▸ Instruction
Your task is to reproduce the material exactly.
-- Start Provided material --
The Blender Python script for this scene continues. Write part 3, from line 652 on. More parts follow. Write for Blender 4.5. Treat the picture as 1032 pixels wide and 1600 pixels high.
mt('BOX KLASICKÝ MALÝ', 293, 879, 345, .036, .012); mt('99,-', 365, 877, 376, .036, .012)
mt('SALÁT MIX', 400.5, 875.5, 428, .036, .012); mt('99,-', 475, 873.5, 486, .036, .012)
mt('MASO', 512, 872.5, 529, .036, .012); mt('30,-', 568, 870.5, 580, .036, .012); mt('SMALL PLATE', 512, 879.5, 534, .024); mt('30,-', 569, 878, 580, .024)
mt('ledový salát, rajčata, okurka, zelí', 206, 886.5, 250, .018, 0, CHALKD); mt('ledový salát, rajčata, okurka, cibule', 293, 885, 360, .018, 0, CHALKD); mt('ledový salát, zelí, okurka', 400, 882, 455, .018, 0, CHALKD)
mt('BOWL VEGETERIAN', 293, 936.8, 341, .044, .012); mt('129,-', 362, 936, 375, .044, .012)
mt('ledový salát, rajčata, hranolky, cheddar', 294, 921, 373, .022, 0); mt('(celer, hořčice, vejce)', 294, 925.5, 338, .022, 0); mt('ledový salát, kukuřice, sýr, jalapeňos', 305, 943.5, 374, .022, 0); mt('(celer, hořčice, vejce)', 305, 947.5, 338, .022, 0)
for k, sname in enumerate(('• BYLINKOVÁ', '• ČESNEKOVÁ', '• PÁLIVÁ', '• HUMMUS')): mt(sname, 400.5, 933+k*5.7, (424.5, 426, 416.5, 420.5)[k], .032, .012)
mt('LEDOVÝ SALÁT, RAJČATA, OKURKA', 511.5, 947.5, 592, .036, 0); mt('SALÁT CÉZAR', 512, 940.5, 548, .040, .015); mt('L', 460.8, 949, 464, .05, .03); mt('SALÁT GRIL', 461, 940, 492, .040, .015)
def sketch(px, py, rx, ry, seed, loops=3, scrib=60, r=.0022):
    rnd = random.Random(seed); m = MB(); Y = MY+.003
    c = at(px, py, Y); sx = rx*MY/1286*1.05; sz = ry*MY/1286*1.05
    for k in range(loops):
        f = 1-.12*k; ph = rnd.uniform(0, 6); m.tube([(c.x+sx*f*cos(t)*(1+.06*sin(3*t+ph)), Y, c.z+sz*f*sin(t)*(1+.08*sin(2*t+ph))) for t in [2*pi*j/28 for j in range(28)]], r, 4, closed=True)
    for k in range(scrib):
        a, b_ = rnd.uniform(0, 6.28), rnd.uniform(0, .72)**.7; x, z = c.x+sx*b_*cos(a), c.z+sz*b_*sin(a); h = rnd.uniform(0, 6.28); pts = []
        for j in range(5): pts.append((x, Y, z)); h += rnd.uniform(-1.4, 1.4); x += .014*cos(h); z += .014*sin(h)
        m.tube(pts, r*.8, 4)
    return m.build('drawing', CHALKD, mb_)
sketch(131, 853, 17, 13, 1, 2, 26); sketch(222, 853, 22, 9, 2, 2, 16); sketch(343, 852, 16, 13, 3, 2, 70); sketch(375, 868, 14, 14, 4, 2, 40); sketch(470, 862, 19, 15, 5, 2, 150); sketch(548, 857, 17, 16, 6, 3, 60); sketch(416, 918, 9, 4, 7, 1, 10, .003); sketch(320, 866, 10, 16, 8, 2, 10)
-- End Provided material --
▸ Response below
The Blender Python script for this scene continues. Write part 3, from line 652 on. More parts follow. Write for Blender 4.5. Treat the picture as 1032 pixels wide and 1600 pixels high.
mt('BOX KLASICKÝ MALÝ', 293, 879, 345, .036, .012); mt('99,-', 365, 877, 376, .036, .012)
mt('SALÁT MIX', 400.5, 875.5, 428, .036, .012); mt('99,-', 475, 873.5, 486, .036, .012)
mt('MASO', 512, 872.5, 529, .036, .012); mt('30,-', 568, 870.5, 580, .036, .012); mt('SMALL PLATE', 512, 879.5, 534, .024); mt('30,-', 569, 878, 580, .024)
mt('ledový salát, rajčata, okurka, zelí', 206, 886.5, 250, .018, 0, CHALKD); mt('ledový salát, rajčata, okurka, cibule', 293, 885, 360, .018, 0, CHALKD); mt('ledový salát, zelí, okurka', 400, 882, 455, .018, 0, CHALKD)
mt('BOWL VEGETERIAN', 293, 936.8, 341, .044, .012); mt('129,-', 362, 936, 375, .044, .012)
mt('ledový salát, rajčata, hranolky, cheddar', 294, 921, 373, .022, 0); mt('(celer, hořčice, vejce)', 294, 925.5, 338, .022, 0); mt('ledový salát, kukuřice, sýr, jalapeňos', 305, 943.5, 374, .022, 0); mt('(celer, hořčice, vejce)', 305, 947.5, 338, .022, 0)
for k, sname in enumerate(('• BYLINKOVÁ', '• ČESNEKOVÁ', '• PÁLIVÁ', '• HUMMUS')): mt(sname, 400.5, 933+k*5.7, (424.5, 426, 416.5, 420.5)[k], .032, .012)
mt('LEDOVÝ SALÁT, RAJČATA, OKURKA', 511.5, 947.5, 592, .036, 0); mt('SALÁT CÉZAR', 512, 940.5, 548, .040, .015); mt('L', 460.8, 949, 464, .05, .03); mt('SALÁT GRIL', 461, 940, 492, .040, .015)
def sketch(px, py, rx, ry, seed, loops=3, scrib=60, r=.0022):
    rnd = random.Random(seed); m = MB(); Y = MY+.003
    c = at(px, py, Y); sx = rx*MY/1286*1.05; sz = ry*MY/1286*1.05
    for k in range(loops):
        f = 1-.12*k; ph = rnd.uniform(0, 6); m.tube([(c.x+sx*f*cos(t)*(1+.06*sin(3*t+ph)), Y, c.z+sz*f*sin(t)*(1+.08*sin(2*t+ph))) for t in [2*pi*j/28 for j in range(28)]], r, 4, closed=True)
    for k in range(scrib):
        a, b_ = rnd.uniform(0, 6.28), rnd.uniform(0, .72)**.7; x, z = c.x+sx*b_*cos(a), c.z+sz*b_*sin(a); h = rnd.uniform(0, 6.28); pts = []
        for j in range(5): pts.append((x, Y, z)); h += rnd.uniform(-1.4, 1.4); x += .014*cos(h); z += .014*sin(h)
        m.tube(pts, r*.8, 4)
    return m.build('drawing', CHALKD, mb_)
sketch(131, 853, 17, 13, 1, 2, 26); sketch(222, 853, 22, 9, 2, 2, 16); sketch(343, 852, 16, 13, 3, 2, 70); sketch(375, 868, 14, 14, 4, 2, 40); sketch(470, 862, 19, 15, 5, 2, 150); sketch(548, 857, 17, 16, 6, 3, 60); sketch(416, 918, 9, 4, 7, 1, 10, .003); sketch(320, 866, 10, 16, 8, 2, 10)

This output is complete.